Bolt’s presentation of More’s martyrdom is so totally one-sided that we don’t even get to understand that side—as we might if it were challenged and engaged in conflict. Though the principle for which he is beheaded (his belief that the Pope represents divine law so that he is saving his soul in taking the Catholic position against Henry VIII’s marriage to Anne Boleyn) seems doubtful at best, it is given as beyond question in this film that a man should follow the dictates of his conscience. (The Afrikaners willing to die for apartheid—and they find their justifications in divine law also—could probably make as good a case.) This More is simply right and he’s smart and good and just about omniscient (he even knows his Judas); his great opponent, Henry VIII, is vain and childish, and everyone else is weak, stupid, cowardly, or corrupt. More is the only man of honor in the movie, and he’s got all the good lines.
"Vain and childish and everyone else us weak, stupid, cowardly or corrupt."
Kael couldn't have come up with a better description of the Republicans in the Executive and the Congress (who called Turley as their witness), perhaps on the Supreme Court, rendering the as-seen-on-TV Turley's use of that threadbare speech grotesquely ironic.
The reason that that particular part of the screen-play is reached for was also identified by the often keen-sighted Kael.
Bolt’s More is the kind of hero we used to read about in the biographies of great men written for twelve-year-olds: the one against the many. Perhaps people think A Man for All Seasons is so great because unlike the usual movie which is aimed at 12-year-olds, it’s aimed at 12-year-old intellectuals and idealists.
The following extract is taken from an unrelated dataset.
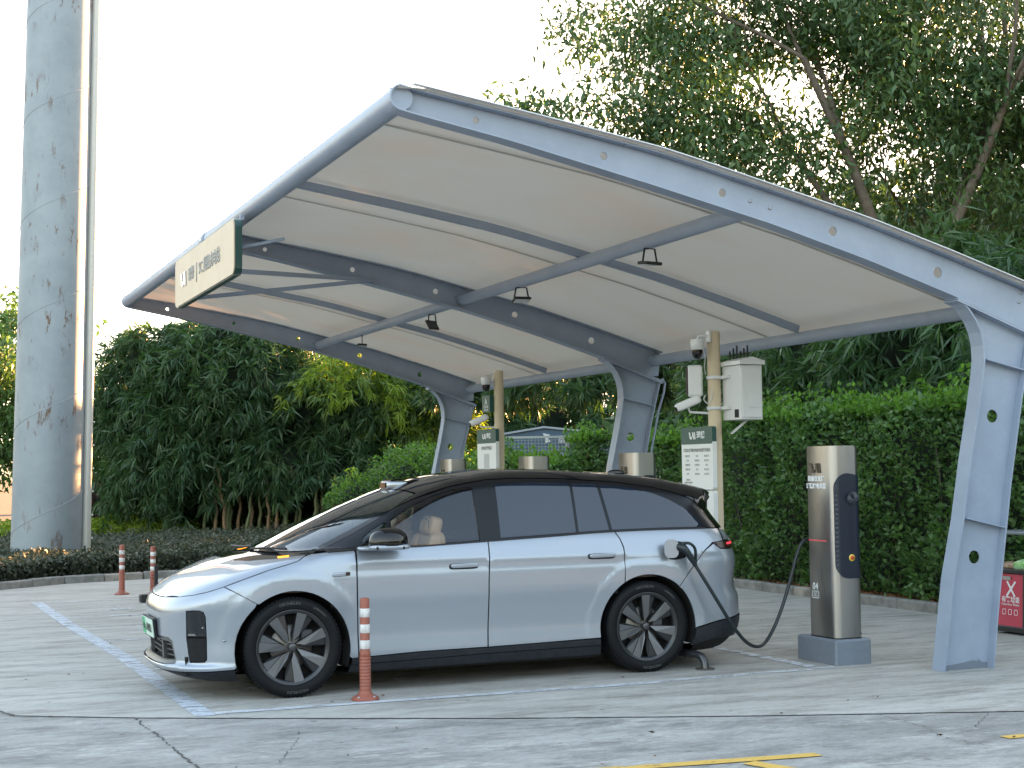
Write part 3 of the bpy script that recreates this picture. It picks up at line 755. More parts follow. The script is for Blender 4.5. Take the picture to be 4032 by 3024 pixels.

And if they’ve grown into compromising and unprincipled people, they can hail A Man for all Seasons as a masterpiece: heroism so remote, so totally the property of a supra-human figure, absolves them of human weakness. It becomes romantic.
Turley will, I predict, for the rest of his time on camera - I would guess that he, as "little Dersh" is greatly motivated by getting his puss on TV - play to that kind of 12-year-old mindset. His cynicism is identical to that of Dershowitz or Giuliani and the rest of Trump's TV lawyers.
Impeachment is not merely a legal thing, it is in service, in this case to protecting our political system. How bad is Turley's political judgement? He might not have supported Trump in 2016 but he did support the lunatic libertarian Gary Johnson. Johnson might not have committed crimes but he would have been a different kind of disaster.